I just spent three weeks (class project) implementing a new algorithm to find the minimum cut of a directed planar graph in O(nlgn) time. The algorithm is actually quite elegant:

http://www-cvpr.iai.uni-bonn.de/pub/pub/schmidt_et_al_cvpr09...

This came out of a Ph.D. thesis written in 2008, and was applied to some computer vision problems in the paper I linked above. This isn't a minor speedup or optimization... it yields asymptotically faster results.

My vision professor is fairly young, and recently did his own Ph.D. work on Shape From Shading. This is the problem of recovering 3D shape from a single image (no stereo or video). His solution used Loopy Belief Propagation and some clever probability priors to achieve solutions that were orders of magnitude better than previous work. In fact, his solution is so good that rendering the resulting 3D estimate is identical (to the naked eye) to the original (although the actual underlying shape varies, since there are multiple shapes that can all appear the same given the lightning conditions and viewing angles).

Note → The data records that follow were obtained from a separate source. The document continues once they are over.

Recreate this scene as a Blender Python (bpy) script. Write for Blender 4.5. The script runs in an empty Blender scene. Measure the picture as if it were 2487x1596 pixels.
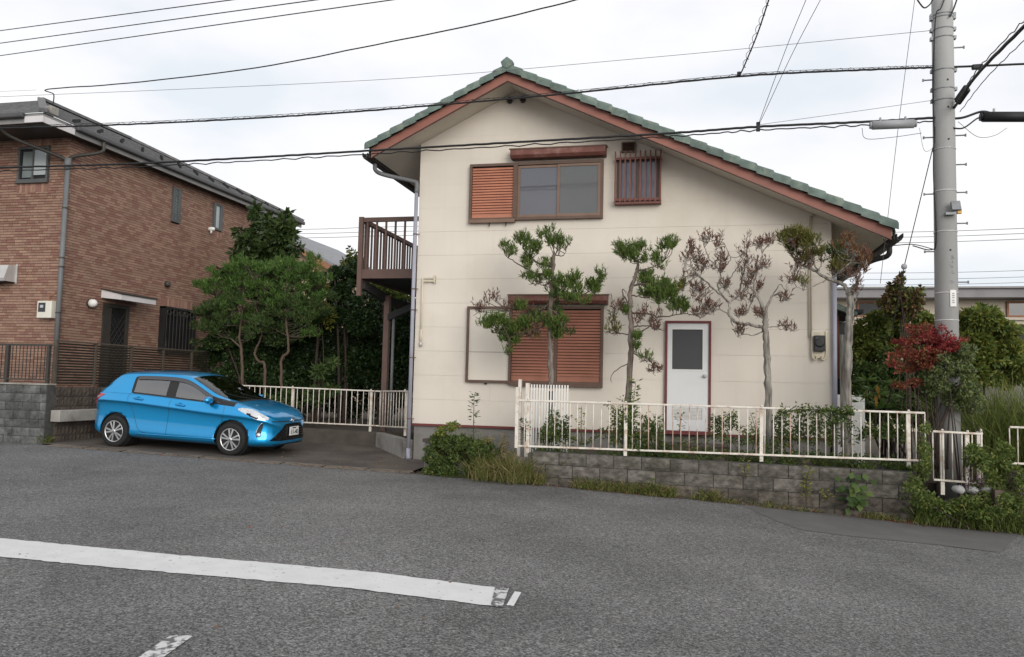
import bpy, bmesh, math, random
import numpy as np
from mathutils import Vector, Matrix
from mathutils.bvhtree import BVHTree

random.seed(7); RNG = np.random.default_rng(7)
R = math.radians
scene = bpy.context.scene
COL = scene.collection

# ------------------------------------------------------------------ camera
IW, IH, FOC = 2487.0, 1596.0, 28.0
FPX = FOC / 36.0 * IW
YAW, PITCH, ROLL = R(13.0), R(4.0), R(1.345)
CAM = Vector((0, 0, 1.6))
_f = Vector((-math.sin(YAW) * math.cos(PITCH), math.cos(YAW) * math.cos(PITCH), math.sin(PITCH)))
_r = Vector((math.cos(YAW), math.sin(YAW), 0)); _u = _r.cross(_f)
RX = _r * math.cos(ROLL) + _u * math.sin(ROLL)
UP = -_r * math.sin(ROLL) + _u * math.cos(ROLL)
FW = _f
cam_data = bpy.data.cameras.new('camera'); cam_data.lens = FOC; cam_data.sensor_width = 36.0
cam_data.clip_start = 0.1; cam_data.clip_end = 2000
cam = bpy.data.objects.new('camera', cam_data); COL.objects.link(cam)
cam.matrix_world = Matrix(((RX.x, UP.x, -FW.x, CAM.x), (RX.y, UP.y, -FW.y, CAM.y), (RX.z, UP.z, -FW.z, CAM.z), (0, 0, 0, 1)))
scene.camera = cam

# ------------------------------------------------------------------ sky, sun, exposure
SUN_EL, SUN_AZ = R(16), R(148)          # high, behind the camera (azimuth clockwise from +Y)
world = bpy.data.worlds.new('World'); scene.world = world; world.use_nodes = True
nt = world.node_tree; nt.nodes.clear()
def N(t, **k):
    n = nt.nodes.new(t)
    for a, b in k.items(): setattr(n, a, b)
    return n
wo = N('ShaderNodeOutputWorld'); mix = N('ShaderNodeMixShader')
bg1 = N('ShaderNodeBackground'); bg2 = N('ShaderNodeBackground')
sky = N('ShaderNodeTexSky', sky_type='NISHITA', sun_disc=False, sun_elevation=SUN_EL, sun_rotation=SUN_AZ)
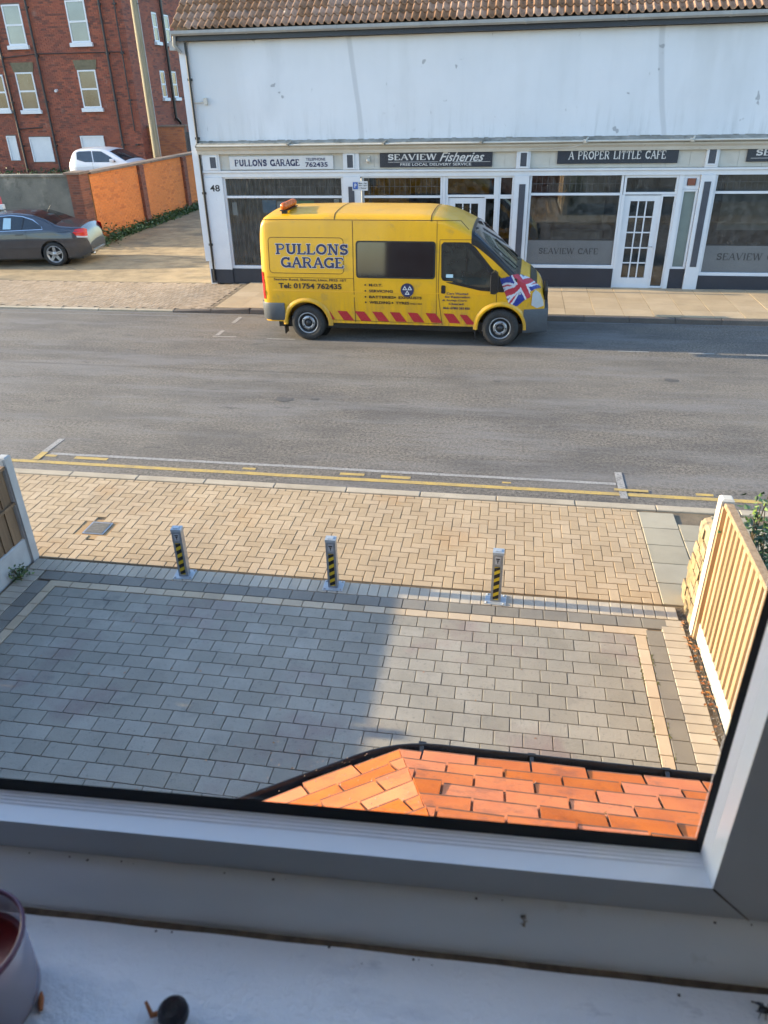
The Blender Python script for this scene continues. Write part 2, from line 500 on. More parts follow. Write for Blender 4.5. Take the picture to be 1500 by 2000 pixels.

There is also a ton of interesting progress in the last two decades making functional languages practical in terms of speed (and hence useful). My advisor did his Ph.D. in this area.

The entirety of CS is not evidenced by the current state of operating systems. In fact, I'd argue that OS research at this point has less to do with computation than it does with human-computer interaction, which seems like it requires more research about humans than computers.




That sounds like clever engineering to me, not science.